According to official data available, the storage capacity for both the MS and HSD oil has been increased from 1,712,691 MT to 1,936,550 MT during the period under review.

The MS oil storage capacity was enhanced from 490,408 Metric Ton (MT) to 594,299 MT, showing 21.18 percent increase during the period under review.

While, the HSD oil storage capacity was expanded from 1,222,283 MT to 1,342,251 MT, projecting 9.81 percent increase.

Meanwhile, a senior official privy to the petroleum sector developments told APP that the government was making all-out efforts to upgrade existing oil refineries and establish new deep conversion facilities for meeting the country’s fuel requirements in a smooth manner.

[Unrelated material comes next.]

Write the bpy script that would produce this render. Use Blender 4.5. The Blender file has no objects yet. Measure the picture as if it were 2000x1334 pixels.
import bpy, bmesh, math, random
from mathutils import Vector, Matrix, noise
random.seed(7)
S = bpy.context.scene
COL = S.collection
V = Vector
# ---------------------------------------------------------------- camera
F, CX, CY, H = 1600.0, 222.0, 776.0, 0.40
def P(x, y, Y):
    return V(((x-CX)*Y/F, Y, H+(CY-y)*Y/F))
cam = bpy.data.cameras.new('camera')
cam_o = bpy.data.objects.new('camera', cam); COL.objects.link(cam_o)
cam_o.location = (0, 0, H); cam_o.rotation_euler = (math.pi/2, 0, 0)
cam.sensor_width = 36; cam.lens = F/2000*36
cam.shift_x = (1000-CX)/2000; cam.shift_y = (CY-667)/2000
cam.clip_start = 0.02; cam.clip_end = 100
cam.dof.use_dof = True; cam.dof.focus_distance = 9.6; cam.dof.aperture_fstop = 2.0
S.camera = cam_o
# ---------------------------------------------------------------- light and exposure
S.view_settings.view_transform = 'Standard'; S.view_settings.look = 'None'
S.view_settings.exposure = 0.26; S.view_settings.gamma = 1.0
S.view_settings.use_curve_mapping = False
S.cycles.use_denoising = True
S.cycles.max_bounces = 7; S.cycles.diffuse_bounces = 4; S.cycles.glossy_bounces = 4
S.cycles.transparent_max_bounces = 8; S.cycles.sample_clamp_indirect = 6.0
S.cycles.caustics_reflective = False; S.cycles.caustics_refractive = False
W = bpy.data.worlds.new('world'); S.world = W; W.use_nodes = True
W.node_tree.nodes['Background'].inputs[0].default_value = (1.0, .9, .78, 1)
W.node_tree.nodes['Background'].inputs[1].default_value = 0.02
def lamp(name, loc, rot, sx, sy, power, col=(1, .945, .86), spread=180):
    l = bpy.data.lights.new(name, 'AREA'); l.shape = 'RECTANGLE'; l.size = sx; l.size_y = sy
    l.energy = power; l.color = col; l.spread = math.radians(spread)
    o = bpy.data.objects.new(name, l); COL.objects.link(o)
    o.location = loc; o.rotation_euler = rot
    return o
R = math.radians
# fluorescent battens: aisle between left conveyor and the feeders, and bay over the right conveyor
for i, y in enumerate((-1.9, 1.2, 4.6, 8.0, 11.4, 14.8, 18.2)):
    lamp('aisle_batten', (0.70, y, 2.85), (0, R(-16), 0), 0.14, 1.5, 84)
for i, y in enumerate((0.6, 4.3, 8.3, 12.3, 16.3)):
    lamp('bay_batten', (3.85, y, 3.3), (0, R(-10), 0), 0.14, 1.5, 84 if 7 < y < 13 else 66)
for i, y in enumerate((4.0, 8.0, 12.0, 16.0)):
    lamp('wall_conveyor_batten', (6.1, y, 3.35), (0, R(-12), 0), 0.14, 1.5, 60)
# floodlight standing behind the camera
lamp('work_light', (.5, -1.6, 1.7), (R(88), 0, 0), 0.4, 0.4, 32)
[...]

He said an unprecedented incentives package was in place for setting up new deep conservation oil refineries, enabling them to import machinery, vehicles, plants and equipment and other materials.

Elaborating the government efforts to achieve self-sufficiency in oil refining sector, the official said Byco Oil Pakistan Limited (Byco) had established an Oil Refinery at Hub, Balochistan, having capacity to purify 120,000 Barrel Per Day (5 million tons/annum) at a cost of $ 400 million.

Byco has also installed Single Buoy Mooring (SBM) facilities for transportation of imported crude oil and petroleum products from ships to the storage tanks. The capacity of said facility is 12 M. tons per annum.

Similarly, Attock Refinery Limited (ARL) has started producing Euro-II (0.05 % Sulphur HSD), besides it installed isomerization plant and enhanced the production of Motor Gasoline.

While, Pakistan Refinery Limited (PRL) has installed isomerization plant in 2016 and since then has doubled its production of Motor Gasoline.

Whereas, Pak Arab Refinery Limited (PARCO) is implementing its Coastal Refinery project at Khalifa Point, near Hub, Balochistan, which is a state of the art refinery having capacity of 250,000 barrels per day (over 11 Million tons per annum) with an estimated cost of over $ 5 billion.